What Minimum Video Card to Run a 49" or 55" OLED 4K TV for Productivity and Occasional 4K Movies?

Guys

I am considering upgrading my current 34" UW monitor (2560 x 1080 only) to a 49" or 55" OLED TV in the near future.

I only have an old 1660 Super video card at the moment, and I understand I need at least a 3000 series nVidia card or a 6000 series AMD card.

The PC will be used mainly for productivity/work, and occasional 4K movies. I don't game at all.

Is either 3060 or 6600 the bare minimum card? Will either of these cards be suitable to watch a 4K movie without stuttering??? I am happy to stretch my budget to either the 3060Ti or 6700XT which I have seen advertised used in the $300-ish mark.

Thanks for your suggestions.

Comments

  • +3

    I thought the 1660 Super was capable of 4k 60hz for general desktop display and video playback.

    For gaming (on 4k) you do want something that has about twice the performance and plenty of VRAM — 8GB bare minimum, 12GB recommended, 16GB for future proofing. If gaming is not a concern at all then you don't need to spend any money and just stick with what you have.

    • I will want 4K 120Hz. Apparently 4K 120 Hz is the native resolution of most current 4K OLED TVs???

      • The 1660 SUPER has a HDMI version of 2.0b and maxes out at 4k60hz. If you want 4k120hz video card needs to have HDMI 2.1 (so GPU upgrade will be required)

      • You may want to double check tthat, I am not 100% sure. You may be right, but…

        When I bought my 4K regular LCD TV about 2 years ago, they are all advertised as 120CMR but tthats actually only 60hz. OLEDs may be different though

  • +5

    You probably don't need to upgrade your GPU to watch movies on your new TV. The 1660 Super supports 8K displays at 120Hz. You shouldn't have any issues with the resolution of the display.

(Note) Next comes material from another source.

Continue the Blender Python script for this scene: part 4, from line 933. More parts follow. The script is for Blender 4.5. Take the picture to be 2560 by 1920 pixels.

    Your graphics card also supports decoding all common video codecs except AV1. Most streaming services will fallback to an older codec (like VP9, H.265, H.264) if your GPU does not support hardware decode of AV1. If the fallback doesn't work for some reason, the video will be decoded by the CPU and you will see high CPU usage, no GPU video decode usage, and a lot of stuttering when playing the video. If you are using a problematic streaming service (or you have downloaded movies encoded in AV1) you will need a graphics card that supports it. A NVIDIA 3000 series card, any Intel ARC card or AMD 6000 series card or newer will support the AV1 codec.

    Sources:
    https://www.nvidia.com/en-au/geforce/graphics-cards/compare/…
    https://developer.nvidia.com/video-encode-and-decode-gpu-sup…

    • I keep reading on the internet it is because my card does not have HDMI 2.1. HDMI 2.0b does not support 4K120. I will be buying a 4K OLED TVs (not monitor), as it is cheaper but it won't have a DP port, hence the need to upgrade the GPU to one that has HDMI 2.1??

      • +3

        Do you really need 4k120 for productivity or watching movies? There is no movie which is released in 120fps, most are 24fps. If you are worried about judder, you can have a look on rtings.com where they test a TVs ability to remove 24fps judder on 60fps inputs. Most good TVs pass this test. If you need 120Hz for another reason, you can buy a DP 1.4 to HDMI 2.1 adapter which is much cheaper than a new graphics card.

      • +4

        120hz is only useful for gaming.

        Most movies and TV shows are filmed at 24 frames per second. HDMI 2.0 is sufficient for your needs.

      • +2

        The TV will just run at 4k60, which is fine. Movies are normally filmed at 24Hz, high frame rate in the cinema world is 60Hz.

        Won't notice a difference in productivity.

        • I second this. I recently ugpraded my graphics card so moved from HDMI 2.0 to 2.1 and finally got 4K/120Hz in Windows, and I barely notice any difference for productivity use. For gaming it's a dream though (particularly with the VRR/G-Sync support).

  • +1

    Your existing card will work fine. Maybe not at 120Hz, but I bet you can't tell.

  • +2

    Thanks guys… sounds like I should save the $$$, and just stick with my current 1660 Super

  • You should be able to get an active DisplayPort to HDMI adaptor if you really want 4K 120Hz but they can be a bit expensive.